**Dataset content:**
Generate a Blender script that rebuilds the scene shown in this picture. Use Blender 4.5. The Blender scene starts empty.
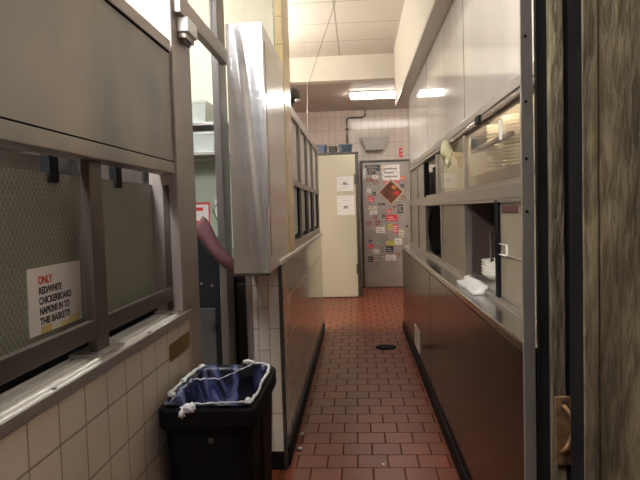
import bpy, bmesh, math, random
from mathutils import Matrix, Vector, noise
random.seed(7)
SC = bpy.context.scene
COL = SC.collection
PI = math.pi

# ------------------------------------------------------------------ materials
MATS = {}
def base_mat(name):
    m = bpy.data.materials.new(name); m.use_nodes = True
    nt = m.node_tree
    b = nt.nodes['Principled BSDF']
    return m, nt, b

def N(nt, kind, **kw):
    n = nt.nodes.new(kind)
    for k, v in kw.items(): setattr(n, k, v)
    return n

def mapping(nt, scale=(1, 1, 1), swz=None):
    tc = N(nt, 'ShaderNodeTexCoord')
    geo = N(nt, 'ShaderNodeNewGeometry')
    src = geo.outputs['Position']
    if swz:
        s = N(nt, 'ShaderNodeSeparateXYZ'); nt.links.new(src, s.inputs[0])
        c = N(nt, 'ShaderNodeCombineXYZ')
        for i, a in enumerate(swz):
            if a in 'xyz': nt.links.new(s.outputs['xyz'.index(a)], c.inputs[i])
        src = c.outputs[0]
    mp = N(nt, 'ShaderNodeMapping'); mp.inputs['Scale'].default_value = scale
    nt.links.new(src, mp.inputs['Vector'])
    return mp

def plain(name, col, rough=.5, metal=0, var=.12, scale=(6, 6, 6), rvar=.1, bump=0, bscale=40, spec=.5, coat=0, detail=4, col2=None):
    if name in MATS: return MATS[name]
    m, nt, b = base_mat(name)
    mp = mapping(nt, scale)
    nz = N(nt, 'ShaderNodeTexNoise'); nz.inputs['Scale'].default_value = 1; nz.inputs['Detail'].default_value = detail
    nt.links.new(mp.outputs[0], nz.inputs['Vector'])
    cr = N(nt, 'ShaderNodeValToRGB')
    cr.color_ramp.elements[0].position = .3; cr.color_ramp.elements[1].position = .7
    c2 = col2 or tuple(min(1, c * (1 + var)) for c in col)
    cr.color_ramp.elements[0].color = tuple(c * (1 - var) for c in col) + (1,)
    cr.color_ramp.elements[1].color = tuple(c2) + (1,)
    nt.links.new(nz.outputs[0], cr.inputs[0]); nt.links.new(cr.outputs[0], b.inputs['Base Color'])
    mr = N(nt, 'ShaderNodeMapRange'); mr.inputs['To Min'].default_value = max(.02, rough - rvar); mr.inputs['To Max'].default_value = min(1, rough + rvar)
    nt.links.new(nz.outputs[0], mr.inputs['Value']); nt.links.new(mr.outputs[0], b.inputs['Roughness'])
    b.inputs['Metallic'].default_value = metal
    b.inputs['Specular IOR Level'].default_value = spec
    b.inputs['Coat Weight'].default_value = coat
    if bump:
        n2 = N(nt, 'ShaderNodeTexNoise'); n2.inputs['Scale'].default_value = bscale; n2.inputs['Detail'].default_value = 5
        nt.links.new(mp.outputs[0], n2.inputs['Vector'])
        bp = N(nt, 'ShaderNodeBump'); bp.inputs['Strength'].default_value = bump; bp.inputs['Distance'].default_value = .01
        nt.links.new(n2.outputs[0], bp.inputs['Height']); nt.links.new(bp.outputs[0], b.inputs['Normal'])
    MATS[name] = m
    return m

def tiles(name, swz, w, h, col, grout, offset=0, rough=.15, shift=(0, 0), mortar=.004, var=.06, bump=.3, spec=.5, dirt=None):
    m, nt, b = base_mat(name)
    mp = mapping(nt, (1, 1, 1), swz)
    mp.inputs['Location'].default_value = (shift[0], shift[1], 0)
    br = N(nt, 'ShaderNodeTexBrick'); br.offset = offset; br.squash = 1
    br.inputs['Scale'].default_value = 1; br.inputs['Brick Width'].default_value = w; br.inputs['Row Height'].default_value = h
    br.inputs['Mortar Size'].default_value = mortar; br.inputs['Mortar Smooth'].default_value = .2; br.inputs['Bias'].default_value = 0
    br.inputs['Color1'].default_value = tuple(c * (1 - var) for c in col) + (1,)
    br.inputs['Color2'].default_value = tuple(min(1, c * (1 + var)) for c in col) + (1,)
    br.inputs['Mortar'].default_value = tuple(grout) + (1,)
    nt.links.new(mp.outputs[0], br.inputs['Vector'])
    out = br.outputs['Color']
    nz = N(nt, 'ShaderNodeTexNoise'); nz.inputs['Scale'].default_value = 2.2; nz.inputs['Detail'].default_value = 6
    mp2 = mapping(nt); nt.links.new(mp2.outputs[0], nz.inputs['Vector'])
    mx = N(nt, 'ShaderNodeMix', data_type='RGBA', blend_type='MULTIPLY')
    cr = N(nt, 'ShaderNodeValToRGB'); cr.color_ramp.elements[0].position = .3; cr.color_ramp.elements[1].position = .65
    d = dirt or .85
    cr.color_ramp.elements[0].color = (d, d, d, 1); cr.color_ramp.elements[1].color = (1, 1, 1, 1)
    nt.links.new(nz.outputs[0], cr.inputs[0])
    mx.inputs[0].default_value = 1
    nt.links.new(out, mx.inputs[6]); nt.links.new(cr.outputs[0], mx.inputs[7]); nt.links.new(mx.outputs[2], b.inputs['Base Color'])
    mr = N(nt, 'ShaderNodeMapRange'); mr.inputs['To Min'].default_value = rough; mr.inputs['To Max'].default_value = .8
    nt.links.new(br.outputs['Fac'], mr.inputs['Value'])
    ad = N(nt, 'ShaderNodeMath', operation='MULTIPLY_ADD'); ad.inputs[1].default_value = .12
    nt.links.new(nz.outputs[0], ad.inputs[0]); nt.links.new(mr.outputs[0], ad.inputs[2]); nt.links.new(ad.outputs[0], b.inputs['Roughness'])
    bp = N(nt, 'ShaderNodeBump', invert=True); bp.inputs['Strength'].default_value = bump; bp.inputs['Distance'].default_value = .003
    nt.links.new(br.outputs['Fac'], bp.inputs['Height']); nt.links.new(bp.outputs[0], b.inputs['Normal'])
    b.inputs['Specular IOR Level'].default_value = spec
    return m

def emit(name, col, s):
    m, nt, b = base_mat(name)
    b.inputs['Base Color'].default_value = (.8, .8, .8, 1)
    b.inputs['Emission Color'].default_value = tuple(col) + (1,); b.inputs['Emission Strength'].default_value = s
    return m

def pane(name, tint, rough=.03, refl=1.0, through=.9):
    """thin glass: clear to look through with a real reflection on top"""
    m, nt, b = base_mat(name); nt.nodes.remove(b)
    out = nt.nodes['Material Output']
    t = N(nt, 'ShaderNodeBsdfTransparent'); t.inputs[0].default_value = tuple(c * through for c in tint) + (1,)
    g = N(nt, 'ShaderNodeBsdfGlossy'); g.inputs['Roughness'].default_value = rough; g.inputs[0].default_value = (refl, refl, refl, 1)
    f = N(nt, 'ShaderNodeFresnel'); f.inputs[0].default_value = 1.33
    d = N(nt, 'ShaderNodeBsdfDiffuse'); d.inputs[0].default_value = tuple(tint) + (1,)
    mx = N(nt, 'ShaderNodeMixShader'); mx0 = N(nt, 'ShaderNodeMixShader'); mx0.inputs[0].default_value = .03
    nt.links.new(t.outputs[0], mx0.inputs[1]); nt.links.new(d.outputs[0], mx0.inputs[2])
    gg = N(nt, 'ShaderNodeNewGeometry'); inv = N(nt, 'ShaderNodeMath', operation='SUBTRACT'); inv.inputs[0].default_value = 1
    mu = N(nt, 'ShaderNodeMath', operation='MULTIPLY')      # reflect on the outer face only
    nt.links.new(gg.outputs['Backfacing'], inv.inputs[1]); nt.links.new(inv.outputs[0], mu.inputs[0]); nt.links.new(f.outputs[0], mu.inputs[1])
    nt.links.new(mu.outputs[0], mx.inputs[0]); nt.links.new(mx0.outputs[0], mx.inputs[1]); nt.links.new(g.outputs[0], mx.inputs[2])
    nt.links.new(mx.outputs[0], out.inputs[0])
    return m

M = {}
M['floor'] = tiles('quarry_tile', 'xy', .155, .155, (.205, .052, .023), (.11, .031, .016), .5, .28, (.03, .05), .005, .13, .5, .22, .72)
M['walltile_x'] = tiles('cream_wall_tile', 'yz', .1115, .124, (.64, .55, .45), (.27, .22, .17), 0, .12, (.006, -.848 + .124 * 7), .003, .03)
M['corr_tile'] = tiles('glazed_corridor_tile', 'yz', .108, .216, (.50, .42, .30), (.38, .31, .21), .5, .02, (0, .03), .0025, .04, .1, .8)
M['endtile'] = tiles('white_end_tile', 'zx', .216, .054, (.76, .72, .65), (.34, .31, .27), .5, .15, (.04, .02), .0022, .04)
M['fartile'] = tiles('far_wall_tile', 'xz', .108, .216, (.66, .56, .50), (.42, .35, .31), 0, .08, (0, 0), .004, .04)
M['kitchen_upper'] = tiles('kitchen_wall_tile', 'xz', .152, .152, (.76, .74, .64), (.70, .68, .58), 0, .2, (0, 0), .003, .03)
M['ceiling'] = tiles('ceiling_tile', 'xy', 1.22, .61, (.72, .67, .58), (.42, .37, .31), 0, .7, (.16, .22 + .61 * 6), .008, .02, .3, .2, .94)
M['plaster'] = plain('cream_paint', (.74, .69, .60), .55, var=.03, rvar=.05)
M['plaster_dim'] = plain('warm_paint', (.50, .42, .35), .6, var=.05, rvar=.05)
M['dark_wall'] = plain('dark_wall', (.16, .13, .11), .7, var=.2)
M['panel'] = plain('dull_steel', (.215, .215, .215), .42, .5, var=.12, scale=(3, 3.6, 3.2), rvar=.1, detail=2, col2=(.36, .315, .265))
M['alu'] = plain('aluminium_frame', (.38, .33, .30), .4, .6, var=.06, scale=(3, 3, 8))
M['alu_dark'] = plain('dark_aluminium', (.11, .10, .092), .4, .5, var=.1, scale=(3, 3, 8))
M['bronze'] = plain('worn_bronze_steel', (.085, .068, .056), .42, .35, var=.15, scale=(9, 9, 3))
M['steel'] = plain('brushed_steel', (.78, .78, .80), .24, .85, var=.07, scale=(2.2, 2.2, 30), rvar=.07, bump=.03, bscale=3)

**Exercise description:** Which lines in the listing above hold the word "rvar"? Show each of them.

**Answer to this exercise:**
def plain(name, col, rough=.5, metal=0, var=.12, scale=(6, 6, 6), rvar=.1, bump=0, bscale=40, spec=.5, coat=0, detail=4, col2=None):
    mr = N(nt, 'ShaderNodeMapRange'); mr.inputs['To Min'].default_value = max(.02, rough - rvar); mr.inputs['To Max'].default_value = min(1, rough + rvar)
M['plaster'] = plain('cream_paint', (.74, .69, .60), .55, var=.03, rvar=.05)
M['plaster_dim'] = plain('warm_paint', (.50, .42, .35), .6, var=.05, rvar=.05)
M['panel'] = plain('dull_steel', (.215, .215, .215), .42, .5, var=.12, scale=(3, 3.6, 3.2), rvar=.1, detail=2, col2=(.36, .315, .265))
M['steel'] = plain('brushed_steel', (.78, .78, .80), .24, .85, var=.07, scale=(2.2, 2.2, 30), rvar=.07, bump=.03, bscale=3)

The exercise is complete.